• _Given material_
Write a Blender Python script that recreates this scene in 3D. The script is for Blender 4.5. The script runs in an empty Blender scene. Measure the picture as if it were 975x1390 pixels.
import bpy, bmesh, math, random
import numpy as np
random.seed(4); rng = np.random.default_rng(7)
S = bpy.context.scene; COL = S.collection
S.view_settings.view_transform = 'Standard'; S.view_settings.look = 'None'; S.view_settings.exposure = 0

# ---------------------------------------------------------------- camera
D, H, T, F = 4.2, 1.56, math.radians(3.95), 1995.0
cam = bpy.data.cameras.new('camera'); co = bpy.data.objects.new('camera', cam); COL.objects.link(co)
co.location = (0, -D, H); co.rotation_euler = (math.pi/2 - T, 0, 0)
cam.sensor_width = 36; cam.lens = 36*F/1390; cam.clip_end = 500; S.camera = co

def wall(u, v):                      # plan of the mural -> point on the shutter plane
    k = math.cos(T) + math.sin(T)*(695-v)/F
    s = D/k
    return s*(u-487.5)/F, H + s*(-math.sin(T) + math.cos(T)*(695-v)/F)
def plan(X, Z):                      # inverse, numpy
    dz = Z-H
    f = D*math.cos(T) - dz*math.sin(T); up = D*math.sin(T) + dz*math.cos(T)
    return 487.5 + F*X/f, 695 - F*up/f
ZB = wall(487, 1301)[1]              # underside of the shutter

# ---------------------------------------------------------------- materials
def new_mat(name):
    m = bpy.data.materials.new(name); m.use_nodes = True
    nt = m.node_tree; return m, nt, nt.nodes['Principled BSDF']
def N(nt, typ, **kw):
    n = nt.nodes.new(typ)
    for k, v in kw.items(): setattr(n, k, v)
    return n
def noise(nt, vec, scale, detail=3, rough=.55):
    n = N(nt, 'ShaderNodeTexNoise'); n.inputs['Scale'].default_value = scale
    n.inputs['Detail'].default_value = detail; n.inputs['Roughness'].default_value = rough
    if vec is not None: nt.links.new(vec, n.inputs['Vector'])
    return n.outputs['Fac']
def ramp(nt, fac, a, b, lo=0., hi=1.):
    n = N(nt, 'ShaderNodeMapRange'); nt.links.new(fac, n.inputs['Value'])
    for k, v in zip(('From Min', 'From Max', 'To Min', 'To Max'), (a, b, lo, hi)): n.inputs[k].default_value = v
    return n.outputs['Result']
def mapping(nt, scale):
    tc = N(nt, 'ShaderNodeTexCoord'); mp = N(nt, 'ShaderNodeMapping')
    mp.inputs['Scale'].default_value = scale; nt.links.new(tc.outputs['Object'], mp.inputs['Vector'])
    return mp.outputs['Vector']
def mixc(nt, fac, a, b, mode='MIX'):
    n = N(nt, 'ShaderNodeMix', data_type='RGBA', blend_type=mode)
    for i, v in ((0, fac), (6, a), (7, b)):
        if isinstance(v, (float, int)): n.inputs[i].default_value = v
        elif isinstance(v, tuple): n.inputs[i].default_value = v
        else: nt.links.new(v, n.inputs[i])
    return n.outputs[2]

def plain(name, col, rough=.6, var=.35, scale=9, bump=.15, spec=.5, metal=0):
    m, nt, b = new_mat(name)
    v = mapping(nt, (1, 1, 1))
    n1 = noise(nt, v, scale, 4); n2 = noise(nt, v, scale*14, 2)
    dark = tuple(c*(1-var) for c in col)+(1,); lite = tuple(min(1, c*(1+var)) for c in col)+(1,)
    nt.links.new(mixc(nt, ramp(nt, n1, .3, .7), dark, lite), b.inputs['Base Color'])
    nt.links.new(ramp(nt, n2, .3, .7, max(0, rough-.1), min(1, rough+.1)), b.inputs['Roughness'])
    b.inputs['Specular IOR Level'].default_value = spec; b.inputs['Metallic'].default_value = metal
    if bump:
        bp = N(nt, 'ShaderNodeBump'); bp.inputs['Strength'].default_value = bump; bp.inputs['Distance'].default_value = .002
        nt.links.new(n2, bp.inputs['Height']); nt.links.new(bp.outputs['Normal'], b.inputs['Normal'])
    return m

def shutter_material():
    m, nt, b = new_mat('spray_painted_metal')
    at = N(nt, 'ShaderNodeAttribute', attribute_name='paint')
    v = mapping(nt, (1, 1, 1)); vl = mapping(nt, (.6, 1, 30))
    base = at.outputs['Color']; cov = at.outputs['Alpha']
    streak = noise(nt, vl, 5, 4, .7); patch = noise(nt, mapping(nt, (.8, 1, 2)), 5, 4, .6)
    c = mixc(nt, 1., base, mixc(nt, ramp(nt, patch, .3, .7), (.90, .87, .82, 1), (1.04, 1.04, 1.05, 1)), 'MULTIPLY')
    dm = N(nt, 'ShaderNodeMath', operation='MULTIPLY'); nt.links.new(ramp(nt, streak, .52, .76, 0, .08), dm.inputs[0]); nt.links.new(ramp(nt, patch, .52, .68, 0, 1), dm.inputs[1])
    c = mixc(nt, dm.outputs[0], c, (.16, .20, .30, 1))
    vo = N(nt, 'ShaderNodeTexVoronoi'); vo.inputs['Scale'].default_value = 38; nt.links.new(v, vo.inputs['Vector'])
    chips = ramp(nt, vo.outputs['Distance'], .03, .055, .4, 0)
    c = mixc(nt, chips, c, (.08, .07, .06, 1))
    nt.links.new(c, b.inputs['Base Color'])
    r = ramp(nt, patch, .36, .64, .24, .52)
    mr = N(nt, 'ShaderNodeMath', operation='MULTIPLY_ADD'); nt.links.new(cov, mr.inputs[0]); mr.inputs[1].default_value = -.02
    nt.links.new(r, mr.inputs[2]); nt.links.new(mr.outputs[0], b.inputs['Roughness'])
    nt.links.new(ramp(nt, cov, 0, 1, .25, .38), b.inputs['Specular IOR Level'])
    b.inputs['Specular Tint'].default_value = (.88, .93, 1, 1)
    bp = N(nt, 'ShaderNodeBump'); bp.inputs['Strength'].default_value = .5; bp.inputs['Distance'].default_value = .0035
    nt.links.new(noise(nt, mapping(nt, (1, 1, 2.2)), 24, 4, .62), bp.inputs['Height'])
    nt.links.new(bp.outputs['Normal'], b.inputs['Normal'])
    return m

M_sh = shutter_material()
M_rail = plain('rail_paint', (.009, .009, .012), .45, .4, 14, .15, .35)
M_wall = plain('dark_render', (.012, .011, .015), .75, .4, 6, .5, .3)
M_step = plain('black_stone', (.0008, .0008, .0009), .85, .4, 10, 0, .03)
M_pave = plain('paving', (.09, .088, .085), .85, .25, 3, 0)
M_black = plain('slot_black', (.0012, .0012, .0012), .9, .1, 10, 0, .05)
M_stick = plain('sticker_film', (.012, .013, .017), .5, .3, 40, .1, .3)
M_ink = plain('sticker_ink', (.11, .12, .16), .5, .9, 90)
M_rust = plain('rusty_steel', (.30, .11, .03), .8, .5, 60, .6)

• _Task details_
Repeat the data precisely, line by line.

• _Result_
Write a Blender Python script that recreates this scene in 3D. The script is for Blender 4.5. The script runs in an empty Blender scene. Measure the picture as if it were 975x1390 pixels.
import bpy, bmesh, math, random
import numpy as np
random.seed(4); rng = np.random.default_rng(7)
S = bpy.context.scene; COL = S.collection
S.view_settings.view_transform = 'Standard'; S.view_settings.look = 'None'; S.view_settings.exposure = 0

# ---------------------------------------------------------------- camera
D, H, T, F = 4.2, 1.56, math.radians(3.95), 1995.0
cam = bpy.data.cameras.new('camera'); co = bpy.data.objects.new('camera', cam); COL.objects.link(co)
co.location = (0, -D, H); co.rotation_euler = (math.pi/2 - T, 0, 0)
cam.sensor_width = 36; cam.lens = 36*F/1390; cam.clip_end = 500; S.camera = co

def wall(u, v):                      # plan of the mural -> point on the shutter plane
    k = math.cos(T) + math.sin(T)*(695-v)/F
    s = D/k
    return s*(u-487.5)/F, H + s*(-math.sin(T) + math.cos(T)*(695-v)/F)
def plan(X, Z):                      # inverse, numpy
    dz = Z-H
    f = D*math.cos(T) - dz*math.sin(T); up = D*math.sin(T) + dz*math.cos(T)
    return 487.5 + F*X/f, 695 - F*up/f
ZB = wall(487, 1301)[1]              # underside of the shutter

# ---------------------------------------------------------------- materials
def new_mat(name):
    m = bpy.data.materials.new(name); m.use_nodes = True
    nt = m.node_tree; return m, nt, nt.nodes['Principled BSDF']
def N(nt, typ, **kw):
    n = nt.nodes.new(typ)
    for k, v in kw.items(): setattr(n, k, v)
    return n
def noise(nt, vec, scale, detail=3, rough=.55):
    n = N(nt, 'ShaderNodeTexNoise'); n.inputs['Scale'].default_value = scale
    n.inputs['Detail'].default_value = detail; n.inputs['Roughness'].default_value = rough
    if vec is not None: nt.links.new(vec, n.inputs['Vector'])
    return n.outputs['Fac']
def ramp(nt, fac, a, b, lo=0., hi=1.):
    n = N(nt, 'ShaderNodeMapRange'); nt.links.new(fac, n.inputs['Value'])
    for k, v in zip(('From Min', 'From Max', 'To Min', 'To Max'), (a, b, lo, hi)): n.inputs[k].default_value = v
    return n.outputs['Result']
def mapping(nt, scale):
    tc = N(nt, 'ShaderNodeTexCoord'); mp = N(nt, 'ShaderNodeMapping')
    mp.inputs['Scale'].default_value = scale; nt.links.new(tc.outputs['Object'], mp.inputs['Vector'])
    return mp.outputs['Vector']
def mixc(nt, fac, a, b, mode='MIX'):
    n = N(nt, 'ShaderNodeMix', data_type='RGBA', blend_type=mode)
    for i, v in ((0, fac), (6, a), (7, b)):
        if isinstance(v, (float, int)): n.inputs[i].default_value = v
        elif isinstance(v, tuple): n.inputs[i].default_value = v
        else: nt.links.new(v, n.inputs[i])
    return n.outputs[2]

def plain(name, col, rough=.6, var=.35, scale=9, bump=.15, spec=.5, metal=0):
    m, nt, b = new_mat(name)
    v = mapping(nt, (1, 1, 1))
    n1 = noise(nt, v, scale, 4); n2 = noise(nt, v, scale*14, 2)
    dark = tuple(c*(1-var) for c in col)+(1,); lite = tuple(min(1, c*(1+var)) for c in col)+(1,)
    nt.links.new(mixc(nt, ramp(nt, n1, .3, .7), dark, lite), b.inputs['Base Color'])
    nt.links.new(ramp(nt, n2, .3, .7, max(0, rough-.1), min(1, rough+.1)), b.inputs['Roughness'])
    b.inputs['Specular IOR Level'].default_value = spec; b.inputs['Metallic'].default_value = metal
    if bump:
        bp = N(nt, 'ShaderNodeBump'); bp.inputs['Strength'].default_value = bump; bp.inputs['Distance'].default_value = .002
        nt.links.new(n2, bp.inputs['Height']); nt.links.new(bp.outputs['Normal'], b.inputs['Normal'])
    return m

def shutter_material():
    m, nt, b = new_mat('spray_painted_metal')
    at = N(nt, 'ShaderNodeAttribute', attribute_name='paint')
    v = mapping(nt, (1, 1, 1)); vl = mapping(nt, (.6, 1, 30))
    base = at.outputs['Color']; cov = at.outputs['Alpha']
    streak = noise(nt, vl, 5, 4, .7); patch = noise(nt, mapping(nt, (.8, 1, 2)), 5, 4, .6)
    c = mixc(nt, 1., base, mixc(nt, ramp(nt, patch, .3, .7), (.90, .87, .82, 1), (1.04, 1.04, 1.05, 1)), 'MULTIPLY')
    dm = N(nt, 'ShaderNodeMath', operation='MULTIPLY'); nt.links.new(ramp(nt, streak, .52, .76, 0, .08), dm.inputs[0]); nt.links.new(ramp(nt, patch, .52, .68, 0, 1), dm.inputs[1])
    c = mixc(nt, dm.outputs[0], c, (.16, .20, .30, 1))
    vo = N(nt, 'ShaderNodeTexVoronoi'); vo.inputs['Scale'].default_value = 38; nt.links.new(v, vo.inputs['Vector'])
    chips = ramp(nt, vo.outputs['Distance'], .03, .055, .4, 0)
    c = mixc(nt, chips, c, (.08, .07, .06, 1))
    nt.links.new(c, b.inputs['Base Color'])
    r = ramp(nt, patch, .36, .64, .24, .52)
    mr = N(nt, 'ShaderNodeMath', operation='MULTIPLY_ADD'); nt.links.new(cov, mr.inputs[0]); mr.inputs[1].default_value = -.02
    nt.links.new(r, mr.inputs[2]); nt.links.new(mr.outputs[0], b.inputs['Roughness'])
    nt.links.new(ramp(nt, cov, 0, 1, .25, .38), b.inputs['Specular IOR Level'])
    b.inputs['Specular Tint'].default_value = (.88, .93, 1, 1)
    bp = N(nt, 'ShaderNodeBump'); bp.inputs['Strength'].default_value = .5; bp.inputs['Distance'].default_value = .0035
    nt.links.new(noise(nt, mapping(nt, (1, 1, 2.2)), 24, 4, .62), bp.inputs['Height'])
    nt.links.new(bp.outputs['Normal'], b.inputs['Normal'])
    return m

M_sh = shutter_material()
M_rail = plain('rail_paint', (.009, .009, .012), .45, .4, 14, .15, .35)
M_wall = plain('dark_render', (.012, .011, .015), .75, .4, 6, .5, .3)
M_step = plain('black_stone', (.0008, .0008, .0009), .85, .4, 10, 0, .03)
M_pave = plain('paving', (.09, .088, .085), .85, .25, 3, 0)
M_black = plain('slot_black', (.0012, .0012, .0012), .9, .1, 10, 0, .05)
M_stick = plain('sticker_film', (.012, .013, .017), .5, .3, 40, .1, .3)
M_ink = plain('sticker_ink', (.11, .12, .16), .5, .9, 90)
M_rust = plain('rusty_steel', (.30, .11, .03), .8, .5, 60, .6)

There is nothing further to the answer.